— START —

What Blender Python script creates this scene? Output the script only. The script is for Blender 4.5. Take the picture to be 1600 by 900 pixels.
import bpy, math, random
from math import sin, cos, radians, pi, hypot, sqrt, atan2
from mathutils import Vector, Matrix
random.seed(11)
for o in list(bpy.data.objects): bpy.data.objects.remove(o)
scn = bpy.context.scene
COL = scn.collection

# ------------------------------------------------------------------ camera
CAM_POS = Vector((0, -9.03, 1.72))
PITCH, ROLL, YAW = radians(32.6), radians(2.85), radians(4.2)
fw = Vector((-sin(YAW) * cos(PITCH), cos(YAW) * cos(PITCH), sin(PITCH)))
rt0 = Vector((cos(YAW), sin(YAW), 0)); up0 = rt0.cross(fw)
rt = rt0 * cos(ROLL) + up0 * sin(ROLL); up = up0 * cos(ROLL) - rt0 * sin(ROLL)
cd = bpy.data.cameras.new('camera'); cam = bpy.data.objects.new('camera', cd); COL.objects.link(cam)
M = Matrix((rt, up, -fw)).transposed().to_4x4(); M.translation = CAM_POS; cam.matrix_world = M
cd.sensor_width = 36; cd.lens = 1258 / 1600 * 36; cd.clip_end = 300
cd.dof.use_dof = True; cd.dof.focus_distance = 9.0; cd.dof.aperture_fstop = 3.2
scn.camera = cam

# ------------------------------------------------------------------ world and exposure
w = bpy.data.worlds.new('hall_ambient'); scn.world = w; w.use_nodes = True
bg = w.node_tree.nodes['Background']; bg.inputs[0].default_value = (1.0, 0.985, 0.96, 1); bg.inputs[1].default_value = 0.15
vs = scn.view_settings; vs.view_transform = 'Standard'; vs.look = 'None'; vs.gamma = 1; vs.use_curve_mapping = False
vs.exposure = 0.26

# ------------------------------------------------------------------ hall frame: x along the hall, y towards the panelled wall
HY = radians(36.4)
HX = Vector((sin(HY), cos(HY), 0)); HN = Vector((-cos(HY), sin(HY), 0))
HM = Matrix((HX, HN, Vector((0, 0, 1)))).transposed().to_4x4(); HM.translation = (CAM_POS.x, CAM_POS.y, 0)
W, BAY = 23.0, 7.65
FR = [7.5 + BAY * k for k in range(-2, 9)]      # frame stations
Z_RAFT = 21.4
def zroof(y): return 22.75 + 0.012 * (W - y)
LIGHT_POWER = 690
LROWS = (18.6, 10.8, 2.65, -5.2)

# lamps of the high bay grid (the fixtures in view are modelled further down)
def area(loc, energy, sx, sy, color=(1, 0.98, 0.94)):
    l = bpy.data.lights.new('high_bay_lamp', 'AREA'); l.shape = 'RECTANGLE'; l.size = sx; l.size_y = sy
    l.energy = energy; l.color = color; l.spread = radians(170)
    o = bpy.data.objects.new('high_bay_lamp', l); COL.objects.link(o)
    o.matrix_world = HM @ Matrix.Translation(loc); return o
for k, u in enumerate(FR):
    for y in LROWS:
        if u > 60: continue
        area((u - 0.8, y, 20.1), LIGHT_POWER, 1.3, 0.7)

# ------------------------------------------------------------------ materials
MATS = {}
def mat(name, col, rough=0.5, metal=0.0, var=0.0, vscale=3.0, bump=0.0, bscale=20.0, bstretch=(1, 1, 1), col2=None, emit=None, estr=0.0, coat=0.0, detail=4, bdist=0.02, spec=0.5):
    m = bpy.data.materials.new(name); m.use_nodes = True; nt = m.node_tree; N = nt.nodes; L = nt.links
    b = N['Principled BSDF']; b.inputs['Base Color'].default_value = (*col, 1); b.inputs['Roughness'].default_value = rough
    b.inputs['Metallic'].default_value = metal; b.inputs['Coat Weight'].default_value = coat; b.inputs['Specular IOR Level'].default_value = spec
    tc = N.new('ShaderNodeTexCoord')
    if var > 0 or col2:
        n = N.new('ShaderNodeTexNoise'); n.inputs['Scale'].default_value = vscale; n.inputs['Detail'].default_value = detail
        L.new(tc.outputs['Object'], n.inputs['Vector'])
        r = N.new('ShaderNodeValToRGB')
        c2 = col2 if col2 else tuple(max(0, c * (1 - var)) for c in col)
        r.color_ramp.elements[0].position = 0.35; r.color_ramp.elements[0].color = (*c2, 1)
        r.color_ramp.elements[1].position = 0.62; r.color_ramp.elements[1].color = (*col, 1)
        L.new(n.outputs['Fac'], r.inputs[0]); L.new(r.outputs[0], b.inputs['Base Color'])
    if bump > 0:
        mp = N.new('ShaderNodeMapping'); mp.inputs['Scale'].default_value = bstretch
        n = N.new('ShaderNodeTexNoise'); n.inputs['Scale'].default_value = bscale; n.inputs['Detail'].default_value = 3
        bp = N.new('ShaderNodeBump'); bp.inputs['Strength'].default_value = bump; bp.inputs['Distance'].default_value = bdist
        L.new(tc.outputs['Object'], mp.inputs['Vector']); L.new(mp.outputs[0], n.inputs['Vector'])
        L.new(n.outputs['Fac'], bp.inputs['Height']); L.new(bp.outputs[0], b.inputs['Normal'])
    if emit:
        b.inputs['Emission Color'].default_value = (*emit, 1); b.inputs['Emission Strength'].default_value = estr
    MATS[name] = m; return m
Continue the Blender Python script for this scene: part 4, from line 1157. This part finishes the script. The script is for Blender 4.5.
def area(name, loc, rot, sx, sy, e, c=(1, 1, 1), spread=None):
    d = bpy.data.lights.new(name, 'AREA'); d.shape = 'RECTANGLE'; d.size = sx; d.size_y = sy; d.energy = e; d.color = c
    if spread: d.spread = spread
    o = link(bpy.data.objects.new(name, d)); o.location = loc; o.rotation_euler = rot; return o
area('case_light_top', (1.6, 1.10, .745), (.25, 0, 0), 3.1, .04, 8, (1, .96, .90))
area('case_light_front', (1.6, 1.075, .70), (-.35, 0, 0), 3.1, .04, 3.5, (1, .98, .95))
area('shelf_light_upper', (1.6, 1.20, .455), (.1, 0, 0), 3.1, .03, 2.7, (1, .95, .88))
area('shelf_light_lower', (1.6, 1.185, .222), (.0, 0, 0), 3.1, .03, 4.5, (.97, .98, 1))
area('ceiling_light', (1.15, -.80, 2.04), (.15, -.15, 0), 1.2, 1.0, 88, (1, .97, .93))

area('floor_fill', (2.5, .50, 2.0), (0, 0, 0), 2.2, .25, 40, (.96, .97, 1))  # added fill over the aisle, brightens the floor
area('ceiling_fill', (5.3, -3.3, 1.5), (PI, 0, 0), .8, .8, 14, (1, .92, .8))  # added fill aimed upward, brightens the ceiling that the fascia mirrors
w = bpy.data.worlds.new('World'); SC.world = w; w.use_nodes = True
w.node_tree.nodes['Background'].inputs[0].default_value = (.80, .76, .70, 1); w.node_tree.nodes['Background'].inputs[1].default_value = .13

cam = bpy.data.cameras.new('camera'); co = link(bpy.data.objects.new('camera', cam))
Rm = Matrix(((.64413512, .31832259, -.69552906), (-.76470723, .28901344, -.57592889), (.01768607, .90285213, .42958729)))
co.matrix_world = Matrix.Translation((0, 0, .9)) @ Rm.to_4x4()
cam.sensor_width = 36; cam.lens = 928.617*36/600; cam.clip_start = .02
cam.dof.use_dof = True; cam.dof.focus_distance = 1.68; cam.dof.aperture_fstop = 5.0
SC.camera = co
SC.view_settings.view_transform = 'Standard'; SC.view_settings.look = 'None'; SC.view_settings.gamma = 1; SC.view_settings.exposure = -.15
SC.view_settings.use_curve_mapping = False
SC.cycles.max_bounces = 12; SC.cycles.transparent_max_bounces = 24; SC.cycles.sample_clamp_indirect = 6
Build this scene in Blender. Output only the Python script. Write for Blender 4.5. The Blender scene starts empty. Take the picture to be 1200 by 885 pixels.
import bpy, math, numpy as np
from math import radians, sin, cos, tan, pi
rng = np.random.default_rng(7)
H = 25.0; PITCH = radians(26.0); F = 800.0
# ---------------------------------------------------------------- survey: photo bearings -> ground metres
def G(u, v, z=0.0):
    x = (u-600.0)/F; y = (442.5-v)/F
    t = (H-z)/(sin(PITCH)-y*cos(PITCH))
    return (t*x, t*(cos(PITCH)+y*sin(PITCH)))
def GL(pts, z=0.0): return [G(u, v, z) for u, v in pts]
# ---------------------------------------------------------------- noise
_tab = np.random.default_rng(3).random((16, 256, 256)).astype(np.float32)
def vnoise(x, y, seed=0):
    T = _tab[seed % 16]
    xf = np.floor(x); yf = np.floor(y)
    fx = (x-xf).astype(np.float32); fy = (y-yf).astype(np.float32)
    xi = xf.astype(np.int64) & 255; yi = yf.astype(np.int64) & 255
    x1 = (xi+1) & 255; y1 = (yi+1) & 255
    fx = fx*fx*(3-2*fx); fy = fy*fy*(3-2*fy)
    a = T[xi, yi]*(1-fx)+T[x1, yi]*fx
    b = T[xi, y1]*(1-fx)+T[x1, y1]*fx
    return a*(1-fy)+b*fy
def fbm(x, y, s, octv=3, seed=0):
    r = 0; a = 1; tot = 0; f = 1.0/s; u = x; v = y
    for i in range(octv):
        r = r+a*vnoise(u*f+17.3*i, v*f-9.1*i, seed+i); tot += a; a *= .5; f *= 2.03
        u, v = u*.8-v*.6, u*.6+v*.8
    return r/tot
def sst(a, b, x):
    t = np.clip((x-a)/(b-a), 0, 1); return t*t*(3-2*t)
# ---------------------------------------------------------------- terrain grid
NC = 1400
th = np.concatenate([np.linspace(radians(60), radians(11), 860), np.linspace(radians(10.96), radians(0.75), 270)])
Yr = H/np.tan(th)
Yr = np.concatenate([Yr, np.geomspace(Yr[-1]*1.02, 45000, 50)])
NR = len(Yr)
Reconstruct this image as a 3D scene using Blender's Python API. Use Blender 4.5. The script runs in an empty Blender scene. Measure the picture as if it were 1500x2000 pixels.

— END —

_What is asked:_
Please list every line of the records that contains "empty".

_Result:_
Build this scene in Blender. Output only the Python script. Write for Blender 4.5. The Blender scene starts empty. Take the picture to be 1200 by 885 pixels.
Reconstruct this image as a 3D scene using Blender's Python API. Use Blender 4.5. The script runs in an empty Blender scene. Measure the picture as if it were 1500x2000 pixels.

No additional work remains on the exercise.